100 İŞÇİ, 15 BİN KİŞİLİK YEMEK
En son yaşanan iş kazasında işçinin eliyle yüzünü koruduğu için gözünü kaybetmekten kurtulduğunu dile getiren Köroğlu, “39 iş kazası ve her seferinde görüşülmesine rağmen alınmayan tedbirlerle karşı karşıyayız. Bir günde 15 bin kişilik yemek üretimi için 100’ü biraz aşan bir sayıda işçi canla başla çalışıyor. Ancak işçilerin can güvenliği hiçe sayılıyor” dedi. Sorunun bununla sınırlı olmadığını belirten Köroğlu, “Sağlık, Kültür ve Spor Dairesi Başkanlığı bünyesinde yardımcı personel görev tanımıyla çalıştırılan işçilerin çoğunluğu meslek hastalıkları ile karşı karşıya. Rahatsız olduğunu bildiren ve raporu olan işçiler, sağlığına uygun olmayan ağır ve tehlikeli işlerde çalıştırılmaya devam ediliyor. Meslek hastalıklarına dönük tedbirler, işçilerin sağlıklarına uygun işlerde çalıştırılması gibi taleplerimiz hep reddedildi. Keza diğer birimlerde çalışan üye işçilerimize de robot muamelesi yapılıyor. Bir eğitim kurumunda çağ dışı çalışma şartları kabul edilemez. Ege Üniversitesine yakışan çalışana gerekli değeri vermektir. Gerekli tedbirler ve koruyucu malzemeler alınmalı ve uygun çalışma koşulları derhal oluşturulmalıdır” diye konuştu.
REKTÖRLÜĞE ÇAĞRI
Rektörlüğün sosyal medyada modern bir üniversite olduğuna dair paylaşımlar yapmasına ilişkin Köroğlu, "Üniversiteyi modern yapan eğitimin bilimselliği ve çalışanların işin tanımına uygun koşullarda çalıştırılması, emeğinin karşılığının verilmesiyle ilgilidir. Ancak bu üniversitede kaldırım taşlarına verilen değer işçiye verilmiyor. Bir yılda 39 iş kazası kabul edilebilir bir durum değil. İş kanunu, işçi sağlığı ve iş güvenliği yönetmelikleri derhal uygulanmalı, iş kazalarının önüne geçilmelidir. Ege Üniversitesi Rektörlüğünü sorumluluğunu yerine getirmeye davet ediyoruz. Artık işçinin sabrı kalmadı.”

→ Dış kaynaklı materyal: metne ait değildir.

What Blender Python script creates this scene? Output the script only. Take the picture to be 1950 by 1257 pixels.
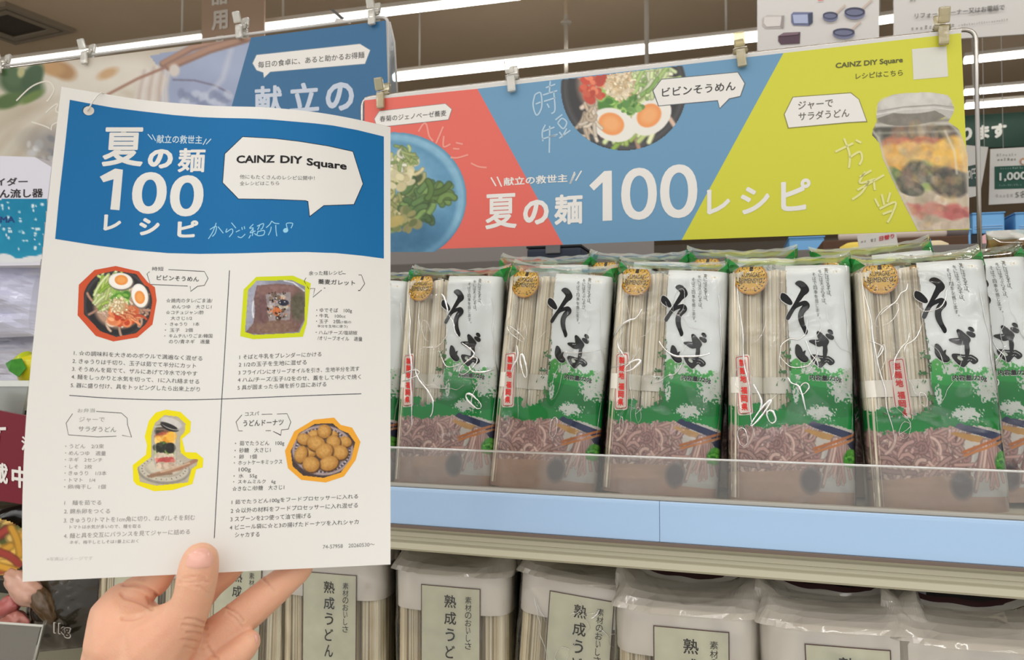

KADIN İŞÇİLER MESLEK HASTALIKLARIYLA KARŞI KARŞIYA
Çalışanların büyük çoğunluğunu kadınların oluşturduğunu hatırlatan Köroğlu, işçi kadınların, iş aletlerinin yetersizliği nedeniyle bel fıtığı, dar alanda kimyasala maruz kalmaktan kaynaklı astım gibi hastalıklara yakalandığını aktardı. Vardiyalı çalışan ve gece vardiyasına kalan kadın işçilerin ciddi ulaşım sorunu yaşadığını ifade eden Köroğlu, “Bir çok kez gece vardiyasına kalan işçiler için merkezi ulaşım noktalarına kadar servis verilmesini talep etsek de taleplerimiz dikkate alınmadı” dedi. 696 sayılı KHK nedeniyle özel bütçeli işyeri sayılan üniversitede 2020 Eylül ayına kadar toplu iş sözleşmesi yapılamadığını söyleyen Köroğlu, işçilerin baskılardan korktuğu ve işten çıkarılma kaygısı yaşadığı için bu çalışma koşullarına karşı sessiz kaldığını, üniversite yönetiminin ise bu durumu kullandığını dile getirdi. İtiraz eden işçilerin mobinge maruz kaldığını aktaran Köroğlu, taşeron işçileri kadrolu taşeron haline getiren KHK’nin sonuçlarını yaşadıklarını söyledi.